Terminator 2 Plot Hole: The T-1000 Shouldn’t Be Able to Time Travel

Terminator 2 Plot Hole: The T-1000 Shouldn’t Be Able to Time Travel

The original Terminator film establishes certain rules for time travel, but the sheer ability of the T-1000 to do so in Terminator 2 violates them. Time travel stories are famously hard to get right. A lot of that is due to the fact that traveling through time isn’t actually a thing people can do, unless of course a time machine is being hidden by the government in Area 51 next to “them aliens.” Thus, writers kind of have to just make an educated guess on how time travel would actually work, explaining why there’s so many methods of doing so found throughout cinema history.

When it comes to time travel stories on film, few are more famous than those told by the Terminator movies, simultaneously one of the most treasured and one of the most ridiculed franchises of all time. Just about everyone loves the first two Terminator films, but after that fan reactions lean way more negative than they do positive. That’s likely a big reason the box office for 2019’s critically praised Terminator: Dark Fate was so bad. If someone disliked Terminators 3, 4, and 5, why bother to go see part 6?

That said, even the first two Terminators are far from air tight when it comes to their storytelling. They’re still certainly terrific films, full of great action and well-drawn characters, but logically consistent they sometimes aren’t. For example, we present the following plot hole.
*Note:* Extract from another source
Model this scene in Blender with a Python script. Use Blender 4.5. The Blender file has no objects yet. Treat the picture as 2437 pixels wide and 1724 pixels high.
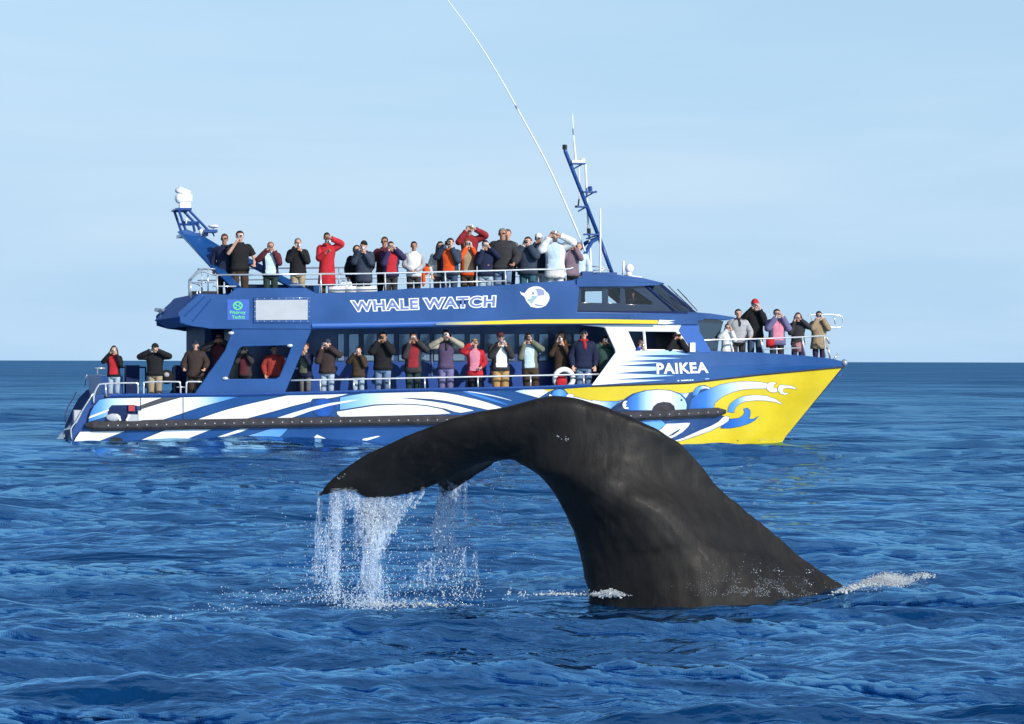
import bpy, bmesh, math, random
import numpy as np
from mathutils import Vector, Matrix, noise as mnoise

# ------------------------------------------------------------------ camera, sky, sun, exposure
scene = bpy.context.scene
COL = scene.collection
FPX, IW, IH = 7140.0, 2437.0, 1724.0
CAMZ = 1.9
TILT = 0.00205
_r = Vector((1, 0, TILT)).normalized()
_f = Vector((0, 1, -1.5 / FPX)).normalized()
_u = _r.cross(_f).normalized()
_f = _u.cross(_r).normalized()
cam_d = bpy.data.cameras.new('camera'); cam = bpy.data.objects.new('camera', cam_d); COL.objects.link(cam)
cam_d.lens = 36.0 * FPX / IW; cam_d.sensor_width = 36.0
cam_d.clip_start = 0.5; cam_d.clip_end = 90000
cam.matrix_world = Matrix(((_r.x, _u.x, -_f.x, 0), (_r.y, _u.y, -_f.y, 0), (_r.z, _u.z, -_f.z, CAMZ), (0, 0, 0, 1)))
scene.camera = cam
CAMP = Vector((0, 0, CAMZ))

SUN_EL = math.radians(27.0)
SUN_AZ = math.radians(41.0)          # to the right of straight behind the camera
sun_dir = Vector((math.sin(SUN_AZ) * math.cos(SUN_EL), -math.cos(SUN_AZ) * math.cos(SUN_EL), math.sin(SUN_EL)))
world = bpy.data.worlds.new('World'); scene.world = world; world.use_nodes = True
wn, wl = world.node_tree.nodes, world.node_tree.links
for n in list(wn): wn.remove(n)
wo = wn.new('ShaderNodeOutputWorld'); bg = wn.new('ShaderNodeBackground')
sky = wn.new('ShaderNodeTexSky'); sky.sky_type = 'NISHITA'; sky.sun_disc = False
sky.sun_elevation = SUN_EL
sky.sun_rotation = math.atan2(sun_dir.x, sun_dir.y)
sky.altitude = 0; sky.air_density = 1.0; sky.dust_density = 0.6; sky.ozone_density = 2.2
bg.inputs[1].default_value = 0.13
# thin streaks of high cloud over the whole sky
tc = wn.new('ShaderNodeTexCoord'); mp = wn.new('ShaderNodeMapping')
mp.inputs['Scale'].default_value = (2.2, 2.2, 15.0)
mp.inputs['Rotation'].default_value = (0.0, math.radians(5), 0)
nz = wn.new('ShaderNodeTexNoise'); nz.inputs['Scale'].default_value = 1.6; nz.inputs['Detail'].default_value = 6
nz.inputs['Roughness'].default_value = 0.52; nz.inputs['Distortion'].default_value = 0.4
cr = wn.new('ShaderNodeValToRGB'); cr.color_ramp.elements[0].position = 0.42; cr.color_ramp.elements[1].position = 0.68
cr.color_ramp.elements[0].color = (0, 0, 0, 1); cr.color_ramp.elements[1].color = (0.5, 0.5, 0.5, 1)
mx = wn.new('ShaderNodeMix'); mx.data_type = 'RGBA'
mx.inputs['B'].default_value = (5.0, 6.3, 7.6, 1)
wl.new(tc.outputs['Generated'], mp.inputs['Vector']); wl.new(mp.outputs['Vector'], nz.inputs['Vector'])
wl.new(nz.outputs['Fac'], cr.inputs['Fac']); cm = wn.new('ShaderNodeMath'); cm.operation = 'MULTIPLY_ADD'; cm.inputs[1].default_value = 1.1; cm.inputs[2].default_value = 0.10
cf = wn.new('ShaderNodeMath'); cf.operation = 'MULTIPLY'
wl.new(cr.outputs['Color'], cf.inputs[0]); wl.new(cm.outputs[0], cf.inputs[1]); wl.new(cf.outputs[0], mx.inputs['Factor'])
# pale blue air low over the sea on every side, thinning with height
sx = wn.new('ShaderNodeSeparateXYZ'); hr = wn.new('ShaderNodeValToRGB'); hz = wn.new('ShaderNodeMix'); hz.data_type = 'RGBA'
e = hr.color_ramp.elements; e[0].position = 0.0; e[0].color = (0.97,) * 3 + (1,); e[1].position = 0.23; e[1].color = (0.0,) * 3 + (1,)
x_ = hr.color_ramp.elements.new(0.12); x_.color = (0.72,) * 3 + (1,); x_ = hr.color_ramp.elements.new(0.165); x_.color = (0.14,) * 3 + (1,)
hz.inputs['B'].default_value = (3.42, 5.2, 7.15, 1)
wl.new(tc.outputs['Generated'], sx.inputs[0]); wl.new(sx.outputs['Z'], hr.inputs['Fac']); wl.new(hr.outputs['Color'], hz.inputs['Factor']); wl.new(hr.outputs['Color'], cm.inputs[0])
wl.new(sky.outputs['Color'], hz.inputs['A']); wl.new(hz.outputs['Result'], mx.inputs['A']); wl.new(mx.outputs['Result'], bg.inputs[0]); wl.new(bg.outputs[0], wo.inputs[0])
sun_d = bpy.data.lights.new('sun', 'SUN'); sun_d.energy = 4.4; sun_d.angle = math.radians(0.53); sun_d.color = (1.0, 0.95, 0.87)
sun = bpy.data.objects.new('sun', sun_d); COL.objects.link(sun)
sun.rotation_euler = sun_dir.to_track_quat('Z', 'Y').to_euler()
scene.view_settings.view_transform = 'Standard'; scene.view_settings.look = 'None'
scene.view_settings.gamma = 1; scene.view_settings.use_curve_mapping = False
scene.view_settings.exposure = 0.0
scene.render.engine = 'CYCLES'

# ------------------------------------------------------------------ helpers
def ray(px, py):
    X, Y = px - IW / 2, IH / 2 - py
    return (_f * FPX + _r * X + _u * Y)
def at_depth(px, py, y):
    d = ray(px, py); return CAMP + d * (y / d.y)
def tag(o, label=None, cat=None, group=None, kind=None):
    if label: o['label'] = label
    if cat: o['category'] = cat
    if group: o['group'] = group
    if kind: o['kind'] = kind
    return o
def link_mesh(name, me, mat=None, parent=None):
    o = bpy.data.objects.new(name, me); COL.objects.link(o)
    if mat is not None and len(me.materials) == 0: me.materials.append(mat)
    if parent is not None: o.parent = parent
    return o
def mesh_obj(name, verts, faces, mat=None, parent=None, smooth=False):
    me = bpy.data.meshes.new(name); me.from_pydata([tuple(v) for v in verts], [], faces); me.update()
    if smooth: me.polygons.foreach_set('use_smooth', [True] * len(me.polygons))
    return link_mesh(name, me, mat, parent)
def bm_obj(name, bm, mat=None, parent=None, smooth=False):
    me = bpy.data.meshes.new(name); bmesh.ops.recalc_face_normals(bm, faces=bm.faces); bm.to_mesh(me); bm.free()
    if smooth: me.polygons.foreach_set('use_smooth', [True] * len(me.polygons))
    return link_mesh(name, me, mat, parent)
def empty(name, loc=(0, 0, 0), rz=0.0):
    o = bpy.data.objects.new(name, None); COL.objects.link(o); o.location = loc; o.rotation_euler = (0, 0, rz)
    o.empty_display_size = 0.2
    return o
def crom(pts, n=6, closed=False):
    P = [Vector(p) for p in pts]; out = []; m = len(P)
    for i in range(m if closed else m - 1):
        if closed: p0, p1, p2, p3 = P[i - 1], P[i], P[(i + 1) % m], P[(i + 2) % m]
        else: p0, p1, p2, p3 = P[max(i - 1, 0)], P[i], P[i + 1], P[min(i + 2, m - 1)]
        for k in range(n):
            t = k / n
            out.append(0.5 * ((2 * p1) + (p2 - p0) * t + (2 * p0 - 5 * p1 + 4 * p2 - p3) * t * t + (3 * p1 - p0 - 3 * p2 + p3) * t ** 3))
    if not closed: out.append(P[-1])
    return out
def tube_bm(bm, pts, rad, seg=8, cap=True):
    pts = [Vector(p) for p in pts]; n = len(pts)
    if not hasattr(rad, '__len__'): rad = [rad] * n
    rings = []; prev = None
    for i, p in enumerate(pts):
        d = (pts[min(i + 1, n - 1)] - pts[max(i - 1, 0)]).normalized()
        if prev is None:
            a = d.cross(Vector((0, 0, 1)))
            if a.length < 0.1: a = d.cross(Vector((1, 0, 0)))
        else: a = prev - d * prev.dot(d)
        a.normalize(); prev = a; b = d.cross(a)
        rings.append([bm.verts.new(p + (a * math.cos(2 * math.pi * k / seg) + b * math.sin(2 * math.pi * k / seg)) * rad[i]) for k in range(seg)])
    for i in range(n - 1):
        for k in range(seg):
            bm.faces.new((rings[i][k], rings[i][(k + 1) % seg], rings[i + 1][(k + 1) % seg], rings[i + 1][k]))
    if cap:
        bm.faces.new(rings[0][::-1]); bm.faces.new(rings[-1])
def box_bm(bm, c, s, rot=None):
    m = Matrix.Translation(c) @ (rot.to_4x4() if rot else Matrix.Identity(4)) @ Matrix.Diagonal((s[0], s[1], s[2], 1))
    return bmesh.ops.create_cube(bm, size=1, matrix=m)['verts']
def ell_bm(bm, c, r, u=12, v=8, rot=None):
    m = Matrix.Translation(c) @ (rot.to_4x4() if rot else Matrix.Identity(4)) @ Matrix.Diagonal((r[0], r[1], r[2], 1))
    return bmesh.ops.create_uvsphere(bm, u_segments=u, v_segments=v, radius=1, matrix=m)['verts']
def cyl_bm(bm, a, b, r, seg=12, r2=None):
    tube_bm(bm, [a, b], [r, r if r2 is None else r2], seg)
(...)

Terminator 2 Plot Hole: The T-1000 Shouldn’t Be Able to Time Travel

Terminator 2 Plot Hole: The T-1000 Shouldn’t Be Able to Time Travel

Update: A reader brought some recent scientific research (via Nebraska Today) to our attention that uses lasers to allow metal to mimic the structure and properties of shark skin, an organic material. It’s a cool development, but since this science didn’t exist until 2018, and Terminator 2 was written in 1990, the plot hole still remains.

In The Terminator, we learn from Kyle Reese himself that time travel is only possible for living organisms, or in the case of the T-800, a machine surrounded by living tissue. This is why both Kyle and the T-800 are shown arriving in 1984 naked, because things like clothing can’t make the trip. Yet, if that’s the case, how can the T-1000, which is entirely liquid metal, manage to travel through time in Terminator 2? It has no actual flesh of any kind, and simply takes the form of a person when trying to lure in targets or move through areas without attracting attention. Quite simply, the T-1000 being able to time travel makes absolutely no sense.

Adding to the nonsense factor is that the T-1000 still time travels naked, which shouldn’t matter, since none of it is organic. Dramatically, this is done to make first time viewers unsure who the good guy is, but that obviously stopped fooling anyone once Terminator 2 became a box office smash. Interestingly, writer/director James Cameron and co-writer William Wisher were fully aware of the plot hole, and planned to fill it by revealing that the T-1000 travels through time encased in a covering of flesh, which it would then slice its way out of upon arrival. However, this was deemed potentially confusing, and never made it past the script stage. As it stands, the only way of explaining things is by charitably assuming that the T-1000’s ability to mimic people extends to duping time machines.